* Goal of the exercise *
Set down, exactly as written, the lines from the top of the data to the line that holds "TT = CAMZ - H", and omit the pictures.
>> begin Supplied material
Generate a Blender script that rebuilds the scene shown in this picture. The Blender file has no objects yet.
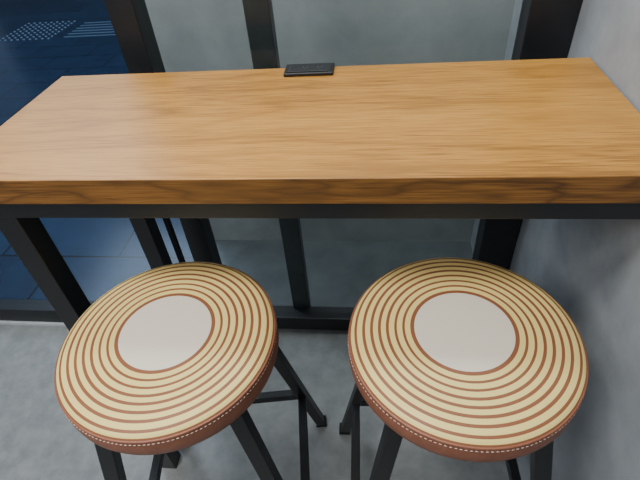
import bpy, bmesh, math, random
from mathutils import Matrix, Vector
random.seed(4)
CAMZ = 1.448
H = 0.38
TT = CAMZ - H          # table top height

# ---------------------------------------------------------------- materials
def srgb(r, g, b):
    def f(c):
        c /= 255.0
        return c/12.92 if c <= 0.04045 else ((c+0.055)/1.055)**2.4
    return (f(r), f(g), f(b), 1)

def newmat(name, col, rough=0.5, metal=0.0, spec=0.5):
    m = bpy.data.materials.new(name); m.use_nodes = True
    nt = m.node_tree; b = nt.nodes["Principled BSDF"]
    b.inputs["Base Color"].default_value = col
    b.inputs["Roughness"].default_value = rough
    b.inputs["Metallic"].default_value = metal
    b.inputs["Specular IOR Level"].default_value = spec
    return m, nt, b

def N(nt, t, **kw):
    n = nt.nodes.new(t)
    for k, v in kw.items(): setattr(n, k, v)
    return n

def ramp(nt, stops, interp='LINEAR'):
    r = N(nt, "ShaderNodeValToRGB"); r.color_ramp.interpolation = interp
    e = r.color_ramp.elements
    e[0].position, e[0].color = stops[0]
    e[1].position, e[1].color = stops[-1]
    for p, c in stops[1:-1]:
        x = e.new(p); x.color = c
    return r

def mapping(nt, scale, loc=(0,0,0)):
    tc = N(nt, "ShaderNodeTexCoord"); mp = N(nt, "ShaderNodeMapping")
    mp.inputs["Scale"].default_value = scale
    mp.inputs["Location"].default_value = loc
    nt.links.new(tc.outputs["Object"], mp.inputs["Vector"])
    return mp

def mottled(name, c1, c2, scale=3, rough=0.5, bump=0.05, spec=0.5):
    m, nt, b = newmat(name, c1, rough, 0, spec)
    mp = mapping(nt, (1,1,1))
    n = N(nt, "ShaderNodeTexNoise"); n.inputs["Scale"].default_value = scale
    n.inputs["Detail"].default_value = 8; n.inputs["Roughness"].default_value = .65
    nt.links.new(mp.outputs[0], n.inputs["Vector"])
    r = ramp(nt, [(.3, c1), (.7, c2)])
    nt.links.new(n.outputs["Fac"], r.inputs[0]); nt.links.new(r.outputs[0], b.inputs["Base Color"])
    bp = N(nt, "ShaderNodeBump"); bp.inputs["Strength"].default_value = bump
    bp.inputs["Distance"].default_value = .01
    nt.links.new(n.outputs["Fac"], bp.inputs["Height"]); nt.links.new(bp.outputs[0], b.inputs["Normal"])
    return m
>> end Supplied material
* Output for this task *
Generate a Blender script that rebuilds the scene shown in this picture. The Blender file has no objects yet.
import bpy, bmesh, math, random
from mathutils import Matrix, Vector
random.seed(4)
CAMZ = 1.448
H = 0.38
TT = CAMZ - H          # table top height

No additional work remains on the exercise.